For women, life in town was pleasant enough with its tea-drinkings, its afternoon visits, and its evening assemblies, but on the plantations far from neighbors time must often have hung heavy on their hands. Yet even there, pleasures could be found, or made. When evening shut down over the lonely manor-houses along the Chesapeake, the myrtleberry candles were lighted, the slender-legged mahogany tables drawn out, and the Colonial dames seated themselves to an evening of cards. Small stakes were played for to heighten the interest of “Triumph, Ruff and Honors,” “Gleke,” or “Quadrille;” and when these lost their charm, there was the spinet to turn to.

Spinet.

In those primitive days people still loved melody. “A little music” was called for with enthusiasm, and given without hesitation. There was no scientific criticism to be feared when the young men and maidens “raised a tune.” Their list of songs was not long; but familiarity lent a deeper charm than novelty. “Gaze not on Swans” was a favorite in the seventeenth century. “Push about the Brisk Bowl,” while well enough at the hunt supper table, was banished from the drawing-room in favor of “Beauty, Retire!” a song beginning—

“Beauty, retire! thou dost my pitty move;
Believe my pitty and then trust my love.”

The writer does not make it quite clear why he wishes Beauty to retire, nor why she moves his pity.
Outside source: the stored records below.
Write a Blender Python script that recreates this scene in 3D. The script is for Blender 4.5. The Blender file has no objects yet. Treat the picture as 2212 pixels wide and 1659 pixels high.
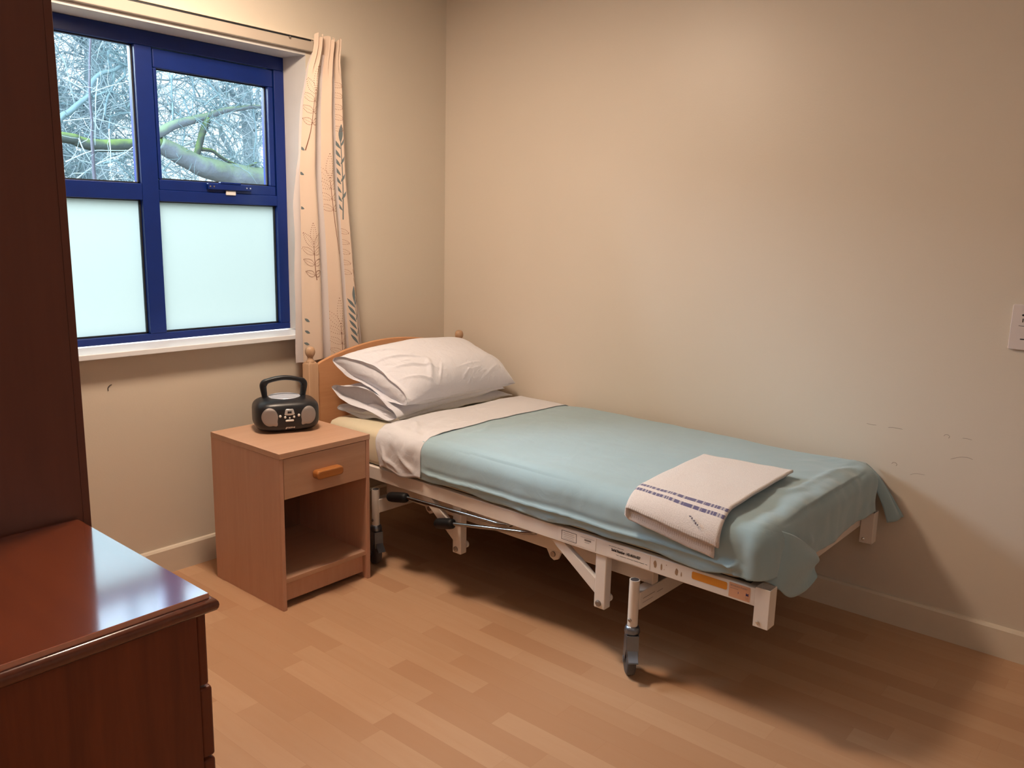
import bpy, bmesh, math, random
from mathutils import Vector, Matrix, noise

random.seed(7)
PI = math.pi
COL = bpy.context.scene.collection

# ------------------------------------------------------------------ helpers
def srgb(r, g, b):
    f = lambda c: (c / 255 / 12.92) if c / 255 <= .04045 else ((c / 255 + .055) / 1.055) ** 2.4
    return (f(r), f(g), f(b), 1)

def new_mat(name):
    m = bpy.data.materials.new(name); m.use_nodes = True
    nt = m.node_tree; nt.nodes.clear()
    out = nt.nodes.new('ShaderNodeOutputMaterial')
    p = nt.nodes.new('ShaderNodeBsdfPrincipled')
    nt.links.new(p.outputs[0], out.inputs[0])
    return m, nt, p, out

def N(nt, t, **kw):
    n = nt.nodes.new(t)
    for k, v in kw.items():
        setattr(n, k, v)
    return n

def math_node(nt, op, a, b=None, c=None):
    n = nt.nodes.new('ShaderNodeMath'); n.operation = op
    for i, v in enumerate((a, b, c)):
        if v is None: continue
        if isinstance(v, (int, float)): n.inputs[i].default_value = v
        else: nt.links.new(v, n.inputs[i])
    return n.outputs[0]

def mix_col(nt, fac, a, b, mode='MIX'):
    n = nt.nodes.new('ShaderNodeMix'); n.data_type = 'RGBA'; n.blend_type = mode
    for sock, v in ((n.inputs[0], fac), (n.inputs[6], a), (n.inputs[7], b)):
        if isinstance(v, (int, float)): sock.default_value = v
        elif isinstance(v, tuple): sock.default_value = v
        else: nt.links.new(v, sock)
    return n.outputs[2]

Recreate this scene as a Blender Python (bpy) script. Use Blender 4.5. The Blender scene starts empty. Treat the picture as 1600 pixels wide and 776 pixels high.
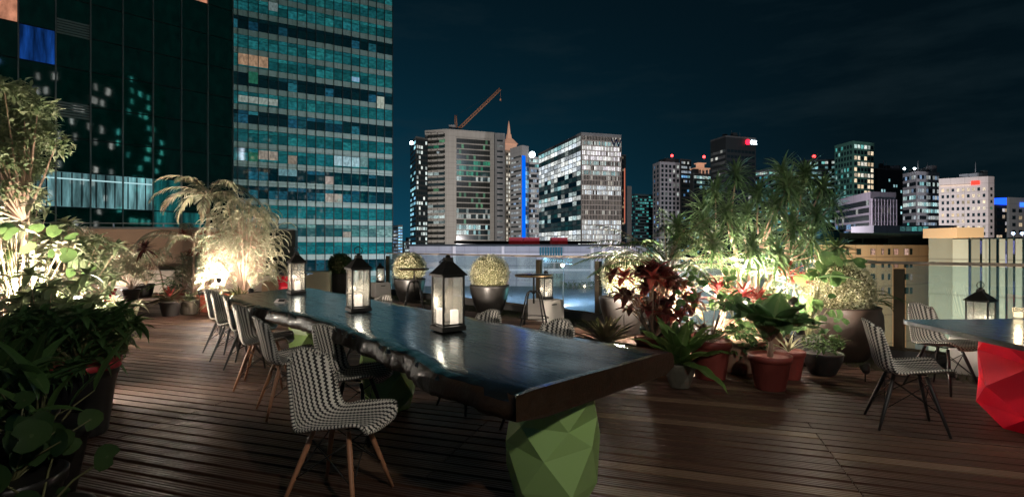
import bpy, math, random
from mathutils import Vector, Matrix
R = math.radians
SC = bpy.context.scene
COL = SC.collection
H0, F, HY = 1.37, 800.0, 385.0      # eye height (m); the photograph's focal length and horizon in its own pixels
def gp(px, py, z=0.0):
    Y = F*(H0-z)/(py-HY); return ((px-800)/F*Y, Y, z)
def at(px, Y, z=0.0): return ((px-800)/F*Y, Y, z)
def zp(py, Y): return H0-(py-HY)*Y/F

# ------------------------------------------------------------------ mesh builder
class MB:
    def __init__(s): s.v=[]; s.f=[]; s.uv=[]; s.sm=[]
    def face(s, pts, uv=None, smooth=False):
        b=len(s.v); s.v += [tuple(p) for p in pts]; s.f.append(tuple(range(b,b+len(pts))))
        s.uv.append(uv); s.sm.append(smooth)
    def idx(s, idxs, uv=None, smooth=False):
        s.f.append(tuple(idxs)); s.uv.append(uv); s.sm.append(smooth)
    def box(s, c, d, rz=0.0, m=None):
        x,y,z=d[0]/2,d[1]/2,d[2]/2; b=len(s.v); ca,sa=math.cos(rz),math.sin(rz)
        for k in ((-x,-y,-z),(x,-y,-z),(x,y,-z),(-x,y,-z),(-x,-y,z),(x,-y,z),(x,y,z),(-x,y,z)):
            q=(c[0]+k[0]*ca-k[1]*sa, c[1]+k[0]*sa+k[1]*ca, c[2]+k[2])
            s.v.append(tuple(m@Vector(q)) if m else q)
        for f in ((0,3,2,1),(4,5,6,7),(0,1,5,4),(1,2,6,5),(2,3,7,6),(3,0,4,7)): s.idx([b+i for i in f])
    def frustum(s, c, d0, d1, h, rz=0.0):
        b=len(s.v); ca,sa=math.cos(rz),math.sin(rz)
        for (d,z) in ((d0,0),(d1,h)):
            for k in ((-1,-1),(1,-1),(1,1),(-1,1)):
                X,Y=k[0]*d[0]/2,k[1]*d[1]/2
                s.v.append((c[0]+X*ca-Y*sa,c[1]+X*sa+Y*ca,c[2]+z))
        for f in ((0,3,2,1),(4,5,6,7),(0,1,5,4),(1,2,6,5),(2,3,7,6),(3,0,4,7)): s.idx([b+i for i in f])
    def tube(s, pts, rad, n=8, cap=True):
        pts=[Vector(p) for p in pts]; m=len(pts)
        if not isinstance(rad,(list,tuple)): rad=[rad]*m
        b=len(s.v); up=None
        for i,p in enumerate(pts):
            t=(pts[min(i+1,m-1)]-pts[max(i-1,0)])
            if t.length<1e-9: t=Vector((0,0,1))
            t.normalize()
            if up is None:
                up=Vector((0,0,1)) if abs(t.z)<.9 else Vector((1,0,0))
            a=t.cross(up)
            if a.length<1e-6: a=t.orthogonal()
            a.normalize(); up=a.cross(t).normalized()
            for k in range(n):
                an=2*math.pi*k/n
                s.v.append(tuple(p+(a*math.cos(an)+up*math.sin(an))*rad[i]))
        for i in range(m-1):
            for k in range(n):
                k2=(k+1)%n
                s.idx((b+i*n+k,b+i*n+k2,b+(i+1)*n+k2,b+(i+1)*n+k),smooth=True)
        if cap:
            s.idx([b+k for k in range(n)][::-1]); s.idx([b+(m-1)*n+k for k in range(n)])
    def lathe(s, prof, n=24, c=(0,0,0), smooth=True, wob=0.0, rnd=None):
        b=len(s.v); m=len(prof)
        for (r,z) in prof:
            for k in range(n):
                a=2*math.pi*k/n; s.v.append((c[0]+r*math.cos(a),c[1]+r*math.sin(a),c[2]+z))
        for i in range(m-1):
            for k in range(n):
                k2=(k+1)%n; s.idx((b+i*n+k,b+i*n+k2,b+(i+1)*n+k2,b+(i+1)*n+k),smooth=smooth)
        if prof[0][0]>1e-4: s.idx([b+k for k in range(n)][::-1])
        if prof[-1][0]>1e-4: s.idx([b+(m-1)*n+k for k in range(n)])
    def leaf(s, base, az, el, L, W, droop=0.6, seg=5, fold=0.2, shape='lance', tw=0.0, wave=0.0):
        p=Vector(base); b=len(s.v); side=Vector((-math.sin(az),math.cos(az),0))
        for i in range(seg+1):
            t=i/seg; e=el-droop*t
            d=Vector((math.cos(az)*math.cos(e),math.sin(az)*math.cos(e),math.sin(e)))
            if i: p=p+d*(L/seg)
            nrm=side.cross(d)*-1
            sd=side*math.cos(tw*t)+nrm*math.sin(tw*t)
            if shape=='strap': w=W*(1-t**3)*(.55+.45*min(1,t*4))
            elif shape=='oval': w=W*math.sin(math.pi*min(.97,max(.06,t**.8)))
            elif shape=='obov': w=W*math.sin(math.pi*min(.95,max(.05,t**1.5)))
            else: w=W*math.sin(math.pi*min(.985,(t**.65)*.93+.06))
            w=max(w,.0008)
            up=nrm*(fold*w)
            q=p+nrm*(wave*math.sin(t*17+az*5))
            s.v += [tuple(q-sd*w/2+up),tuple(q),tuple(q+sd*w/2+up)]
        for i in range(seg):
            a=b+i*3; t0,t1=i/seg,(i+1)/seg
            s.idx((a,a+1,a+4,a+3),[(0,t0),(.5,t0),(.5,t1),(0,t1)],True)
            s.idx((a+1,a+2,a+5,a+4),[(.5,t0),(1,t0),(1,t1),(.5,t1)],True)
        return p
    def disc_leaf(s, c, nrm, r, n=9, cup=0.15, notch=True, rot=0.0, rnd=random):
        nrm=Vector(nrm).normalized(); a=nrm.orthogonal().normalized(); bb=nrm.cross(a)
        c=Vector(c); b=len(s.v); s.v.append(tuple(c))
        for k in range(n):
            an=rot+2*math.pi*k/n; rr=r*(1+.08*math.sin(3*an))
            if notch and k==0: rr*=.55
            s.v.append(tuple(c+(a*math.cos(an)+bb*math.sin(an))*rr+nrm*cup*r))
        for k in range(n):
            s.idx((b,b+1+k,b+1+(k+1)%n),[(.5,.5),(1,.5),(1,1)],True)
    def build(s, name, mat, parent=None, uvname=None):
        me=bpy.data.meshes.new(name); me.from_pydata(s.v,[],s.f)
        if any(u is not None for u in s.uv):
            l=me.uv_layers.new(name='UVMap'); i=0; dat=[]
            for f,u in zip(s.f,s.uv):
                for k in range(len(f)): dat += (list(u[k]) if u else [0.0,0.0])
            l.data.foreach_set('uv',dat)
        me.polygons.foreach_set('use_smooth',s.sm)
        me.update()
        o=bpy.data.objects.new(name,me); COL.objects.link(o)
        if mat: me.materials.append(mat)
        if parent: o.parent=parent
        return o
def tag(o,label=None,cat=None,group=None,kind=None):
    if label: o['label']=label
    if cat: o['category']=cat
    if group: o['group']=group
    if kind: o['kind']=kind
    return o
def thing(name,loc,label,cat,group=None,rz=0.0):
    o=bpy.data.objects.new(name,None); COL.objects.link(o); o.location=loc; o.rotation_euler=(0,0,rz)
    o.empty_display_size=.1
    return tag(o,label,cat,group)
def copy_tree(o,parent=None):
    c=o.copy(); COL.objects.link(c); c.parent=parent
    for ch in [k for k in bpy.data.objects if k.parent==o]: copy_tree(ch,c)
    return c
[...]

In fact, the case seems quite reversed in the last stanza:

“With niew and painfulle arts
Of studied warr I breake the hearts
Of half the world; and shee breakes mine;
And shee, and shee, and shee breakes mine!”

Through the lapse of more than one century, we hear the echo of those young voices, rising and falling in the air and counter of the quaint old melodies.

Oh, those shadowy corners of candle-lighted rooms, those spinets, those duos and trios, those ruffled squires and brocaded dames!—where are they now?